A Caverna
Finitamente grande, intensamente compartimentada e habitada. Possui processos complexos e ao mesmo tempo elementares. Periodicamente, executa o mecanismo de desocupação em massa, através de incidentes atmosféricos ou falhas humana: envenenamento do meio ambiente, guerras, experimentos, fome e sede.
Dos que se atrevem a entrar, mesmo sem o desejo próprio, jamais voltam para contar, sequer o menor detalhe. Sabe-se apenas que possui uma única entrada e uma única saída, e que é impossível entrar pela porta de saída, ou sair pela de entrada. Há os crédulos que ousam afirmar, que todos que já estiveram, estão de volta, e estando agora, voltarão em breve. Não há registros fiéis dessas idas e vindas, e se realmente ocorrem. Então, todos retornam desmemoriados. Sem nenhum documento passaporte que os habilitem à comprovação ao menos, da efemeridade de suas estadias. São muitas estórias narradas por curiosos, especuladores, mentirosos e manipuladores da ignorância alheia, mas tudo sem a mínima sustentação científica. Entretanto, há duas verdades: para entrar é necessário ter parentesco lá, e não se entra querendo, mas às vezes querido.
Mesmo perigosa e temida, a maioria dos que já estão não querem sair, mas existem os apressados em deixá-la, e os que são colocados para fora à força, e de forma violenta. Às vezes, antes de terem tocado a luz com os próprios olhos.
Antes da chegada, durante e ainda por longo período após, enfrentam um grau de altíssima dependência. A saída é indolor, porém, na maioria das vezes, precedida de grande dependência, dor e sofrimento. Não só para quem parte, mas principalmente para os remanescentes, apenados à espera do próprio acaso.

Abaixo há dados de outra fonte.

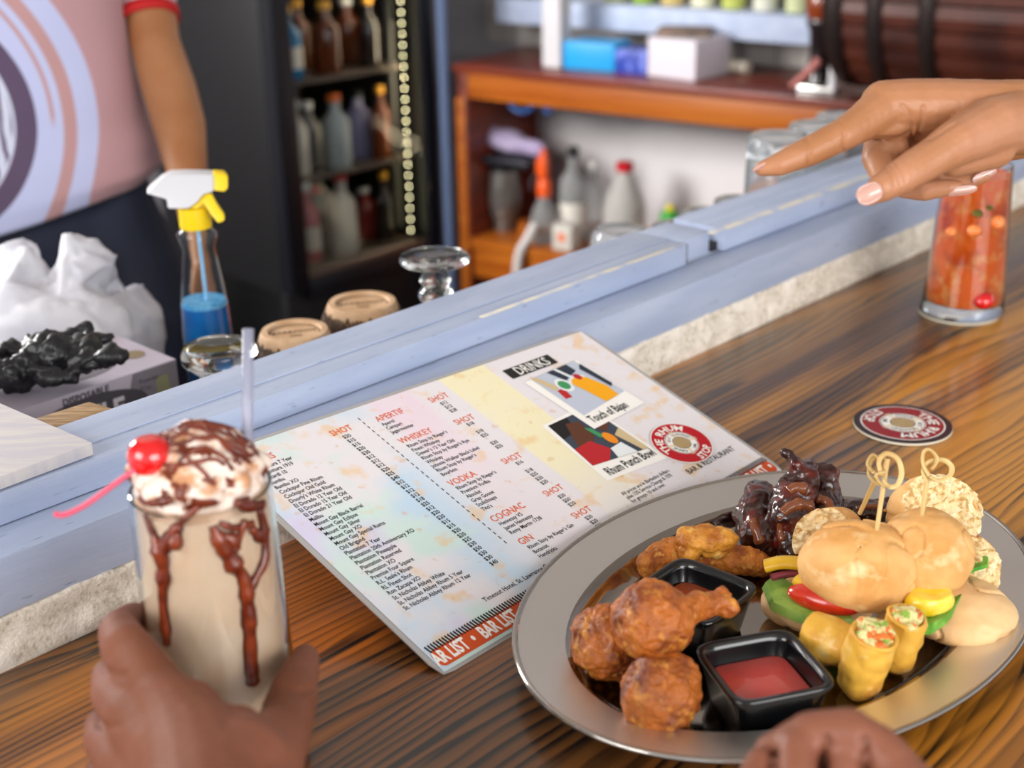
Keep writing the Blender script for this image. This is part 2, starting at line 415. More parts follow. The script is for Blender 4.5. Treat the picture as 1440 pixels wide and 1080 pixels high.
# raw wooden offcut and pale board on the left
q = at(130, 624, z=.1125); 
pb_dir = (at(0, 568, z=.12) - at(130, 624, z=.12)); pb_dir.z = 0; pb_dir.normalize()
pb2 = (at(0, 672, z=.12) - at(130, 624, z=.12)); pb2.z = 0; pb2.normalize()
A0 = at(130, 624, z=.122); A0.z = 0
quad = [A0, A0 + pb_dir * .45, A0 + pb_dir * .45 + pb2 * .32, A0 + pb2 * .32]
M['paleboard'] = mat('pale_painted_board', '#cdcad2', .5, c2='#dcd8d6', s2=14, stretch=(1, 9, 1), bump=.3, bs=50)
tag(bevel(mk('pale_board', [Vector((p.x, p.y, z)) for z in (.1127, .123) for p in reversed(quad)], BF, M['paleboard'], None, A0 + Vector((0, 0, .1118))), .001),
    'pale white painted board lying across the left end of the blue ledge', 'board')
M['raw'] = mat('raw_wood', '#b4946c', .7, c2='#8f7048', s2=30, stretch=(1, 8, 1), bump=.3, bs=80)
qa = [at(45, 588, z=.105), at(125, 563, z=.105), at(162, 574, z=.105), at(82, 605, z=.105)]
tag(bevel(mk('wood_offcut', [Vector((p.x, p.y, z)) for z in (IZ + .0006, .104) for p in reversed(qa)], BF, M['raw'], None, Vector((qa[0].x, qa[0].y, IZ))), .001),
    'raw wooden block end in the gap between pale board and glove box', 'wood block')

# ------------------------------------------------------------------ wooden cabinet on the back wall
M['orange'] = mat('orange_varnished_wood', '#ae6018', .35, c2='#96480e', s2=6, stretch=(.4, .4, 6), coat=.3)
M['redwood'] = mat('red_brown_wood', '#7a2e16', .4, c2='#5e2010', s2=7, stretch=(.6, .6, 5), coat=.2)
CAB = empty('wooden_cabinet', cb(0, 0, FZ), 'open orange varnished wooden cabinet with bottles inside along the back wall', 'cabinet')
CL = 2.3
def cbox(name, s0, s1, t0, t1, z0, z1, m, parent=None, bev=.003, label=None, th=None):
    V = [cb(s, t, z) for z in (z0, z1) for s, t in ((s0, t0), (s1, t0), (s1, t1), (s0, t1))]
    o = mk(name, V, BF, m, parent, None if parent else cb((s0 + s1) / 2, (t0 + t1) / 2, z0), label=label)
    return bevel(o, bev) if bev else o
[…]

Entram e saem num vai e vem continuo, não importando seus estados de ânimo de satisfação, ou não. Muitos classificam suas estadias como inoportunas por erro de localização, tempo e condições de sobrevivência.
A questão é, por que os trouxeram sem planejamento e um bom estudo de viabilidade para o projeto? Por que tamanha incompetência e falta de responsabilidade? E quem são os responsáveis?
Afinal, se a caverna é finitamente grande, po rque os responsáveis por esse transporte, manutenção e guarda, os trazem para regiões desfavorecidas de mínimas condições de sobrevivência? E eles próprios, tendo pouco, ou quase nada a oferecer em conforto, segurança e qualidade de vida, por que se lançam a tal empreitada?
Por que eles não se capacitam antes como bons provedores, capazes de propiciar estadia digna? Afinal, não são ao menos convidados a vir, simplesmente trazidos à revelia. Por isso, é muito justo o pleito por melhores condições e protestos por ter sido trazido de forma tempestuosa.
Assim, a convivência não pode ser fácil! Pequenos e fragilíssimos seres à deriva do destino: conjunto de possibilidades não controláveis. Tendo individualmente, quando muito, um par de provedores diretos que lhes intermediam a comunicação com o meio e os outros semelhantes e lhe provém a alimentação, acomodação e agasalho.
Com o passar do tempo, o conflito se torna caudaloso, encrostado e o relacionamento encruado pela descoberta da sentença que lhes foi arbitrada: compartilhar o processo cultural daqueles, junto deles e estranhos, que possuem mais tempo de estadia e experiência.
Esse momento é crucial. Sentar-se junto aos demais e assistir à projeção das sombras sobre a rocha e tomá-las como verdades imutáveis e inquestionáveis? Ou, lançar-se à busca do novo e desconhecido?
Por certo, seguir fiel às sombras, é o lago das águas escuras e calmas, onde nada é visto com definição. Apenas, as sombras desfocadas, produzidas por lentes míopes e astigmáticas. Remar em águas calmas nesse lago em companhia de mentes homogeneizadas e com grande experiência nesse tipo de navegação é o caminho mais longo e seguro para uma estadia pálida, fiasco de memória para a eternidade.
Debater-se sobre um bote, rio abaixo, levado pela força da água e guiado pela coragem e um pequeno remo é a canoagem, capaz de produzir mudanças às suas estadias. Mas, aos que chegam à caverna no fundo do poço, há primeiro de atolar os pés na lama, sujar as mãos no barro durante a subida da encosta, ferir o corpo em rochas farpadas para só depois, sair à procura do remo, bote e rio.
Encontrar a escada da ascensão social, instavelmente fixada em alguma rocha bem camuflada e defendida pelos manipuladores das sombras projetadas na caverna, é dependência exclusiva da capacidade agregadora de valor de cada indivíduo, seja como formador de opinião, gerador de riquezas, produtor de ciência ou arte para a remição de sua existência.